▶ _AIM OF THE EXERCISE_
Repeat the whole listing below, word for word.

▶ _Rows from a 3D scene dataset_
+++++
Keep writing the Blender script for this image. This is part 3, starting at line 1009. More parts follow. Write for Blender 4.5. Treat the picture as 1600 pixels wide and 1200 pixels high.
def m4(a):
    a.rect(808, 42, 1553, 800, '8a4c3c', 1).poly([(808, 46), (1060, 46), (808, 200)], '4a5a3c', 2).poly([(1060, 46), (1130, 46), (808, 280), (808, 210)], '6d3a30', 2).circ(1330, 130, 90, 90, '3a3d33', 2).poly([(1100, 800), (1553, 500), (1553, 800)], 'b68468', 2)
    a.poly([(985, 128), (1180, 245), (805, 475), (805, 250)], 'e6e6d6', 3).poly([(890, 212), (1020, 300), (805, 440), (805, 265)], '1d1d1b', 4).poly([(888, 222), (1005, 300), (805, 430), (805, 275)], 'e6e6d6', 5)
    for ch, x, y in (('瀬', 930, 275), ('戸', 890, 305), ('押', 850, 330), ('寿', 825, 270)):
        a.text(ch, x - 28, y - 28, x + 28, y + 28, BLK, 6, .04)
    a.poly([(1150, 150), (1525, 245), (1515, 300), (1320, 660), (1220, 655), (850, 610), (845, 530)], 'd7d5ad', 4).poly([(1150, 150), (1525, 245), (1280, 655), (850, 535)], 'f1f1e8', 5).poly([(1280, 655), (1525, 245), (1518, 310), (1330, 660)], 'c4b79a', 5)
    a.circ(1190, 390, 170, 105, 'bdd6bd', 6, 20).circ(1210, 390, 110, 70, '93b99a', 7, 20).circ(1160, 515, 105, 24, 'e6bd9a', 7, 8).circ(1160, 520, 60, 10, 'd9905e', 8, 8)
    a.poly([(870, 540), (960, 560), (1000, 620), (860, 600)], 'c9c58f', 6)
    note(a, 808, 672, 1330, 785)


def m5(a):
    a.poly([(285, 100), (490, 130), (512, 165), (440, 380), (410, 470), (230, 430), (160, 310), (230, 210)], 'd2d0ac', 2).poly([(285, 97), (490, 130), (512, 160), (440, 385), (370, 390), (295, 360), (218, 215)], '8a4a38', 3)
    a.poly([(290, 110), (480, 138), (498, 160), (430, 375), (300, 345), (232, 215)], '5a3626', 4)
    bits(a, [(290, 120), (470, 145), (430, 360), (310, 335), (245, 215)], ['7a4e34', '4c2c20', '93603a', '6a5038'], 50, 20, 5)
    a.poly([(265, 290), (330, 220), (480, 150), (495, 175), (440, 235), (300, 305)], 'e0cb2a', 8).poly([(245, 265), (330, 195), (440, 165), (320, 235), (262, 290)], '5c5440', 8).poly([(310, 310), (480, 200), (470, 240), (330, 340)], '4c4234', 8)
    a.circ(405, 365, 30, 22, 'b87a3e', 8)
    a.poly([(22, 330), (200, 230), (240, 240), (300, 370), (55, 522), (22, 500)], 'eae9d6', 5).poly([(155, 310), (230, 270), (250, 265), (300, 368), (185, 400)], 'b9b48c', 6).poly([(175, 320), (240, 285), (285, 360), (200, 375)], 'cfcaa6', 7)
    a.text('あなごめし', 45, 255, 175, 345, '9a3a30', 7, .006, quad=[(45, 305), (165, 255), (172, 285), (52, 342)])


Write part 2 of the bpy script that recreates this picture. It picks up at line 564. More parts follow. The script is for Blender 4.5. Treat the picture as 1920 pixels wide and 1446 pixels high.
+++++
▶ _TASK OUTPUT_
Keep writing the Blender script for this image. This is part 3, starting at line 1009. More parts follow. Write for Blender 4.5. Treat the picture as 1600 pixels wide and 1200 pixels high.
def m4(a):
    a.rect(808, 42, 1553, 800, '8a4c3c', 1).poly([(808, 46), (1060, 46), (808, 200)], '4a5a3c', 2).poly([(1060, 46), (1130, 46), (808, 280), (808, 210)], '6d3a30', 2).circ(1330, 130, 90, 90, '3a3d33', 2).poly([(1100, 800), (1553, 500), (1553, 800)], 'b68468', 2)
    a.poly([(985, 128), (1180, 245), (805, 475), (805, 250)], 'e6e6d6', 3).poly([(890, 212), (1020, 300), (805, 440), (805, 265)], '1d1d1b', 4).poly([(888, 222), (1005, 300), (805, 430), (805, 275)], 'e6e6d6', 5)
    for ch, x, y in (('瀬', 930, 275), ('戸', 890, 305), ('押', 850, 330), ('寿', 825, 270)):
        a.text(ch, x - 28, y - 28, x + 28, y + 28, BLK, 6, .04)
    a.poly([(1150, 150), (1525, 245), (1515, 300), (1320, 660), (1220, 655), (850, 610), (845, 530)], 'd7d5ad', 4).poly([(1150, 150), (1525, 245), (1280, 655), (850, 535)], 'f1f1e8', 5).poly([(1280, 655), (1525, 245), (1518, 310), (1330, 660)], 'c4b79a', 5)
    a.circ(1190, 390, 170, 105, 'bdd6bd', 6, 20).circ(1210, 390, 110, 70, '93b99a', 7, 20).circ(1160, 515, 105, 24, 'e6bd9a', 7, 8).circ(1160, 520, 60, 10, 'd9905e', 8, 8)
    a.poly([(870, 540), (960, 560), (1000, 620), (860, 600)], 'c9c58f', 6)
    note(a, 808, 672, 1330, 785)


def m5(a):
    a.poly([(285, 100), (490, 130), (512, 165), (440, 380), (410, 470), (230, 430), (160, 310), (230, 210)], 'd2d0ac', 2).poly([(285, 97), (490, 130), (512, 160), (440, 385), (370, 390), (295, 360), (218, 215)], '8a4a38', 3)
    a.poly([(290, 110), (480, 138), (498, 160), (430, 375), (300, 345), (232, 215)], '5a3626', 4)
    bits(a, [(290, 120), (470, 145), (430, 360), (310, 335), (245, 215)], ['7a4e34', '4c2c20', '93603a', '6a5038'], 50, 20, 5)
    a.poly([(265, 290), (330, 220), (480, 150), (495, 175), (440, 235), (300, 305)], 'e0cb2a', 8).poly([(245, 265), (330, 195), (440, 165), (320, 235), (262, 290)], '5c5440', 8).poly([(310, 310), (480, 200), (470, 240), (330, 340)], '4c4234', 8)
    a.circ(405, 365, 30, 22, 'b87a3e', 8)
    a.poly([(22, 330), (200, 230), (240, 240), (300, 370), (55, 522), (22, 500)], 'eae9d6', 5).poly([(155, 310), (230, 270), (250, 265), (300, 368), (185, 400)], 'b9b48c', 6).poly([(175, 320), (240, 285), (285, 360), (200, 375)], 'cfcaa6', 7)
    a.text('あなごめし', 45, 255, 175, 345, '9a3a30', 7, .006, quad=[(45, 305), (165, 255), (172, 285), (52, 342)])


Write part 2 of the bpy script that recreates this picture. It picks up at line 564. More parts follow. The script is for Blender 4.5. Treat the picture as 1920 pixels wide and 1446 pixels high.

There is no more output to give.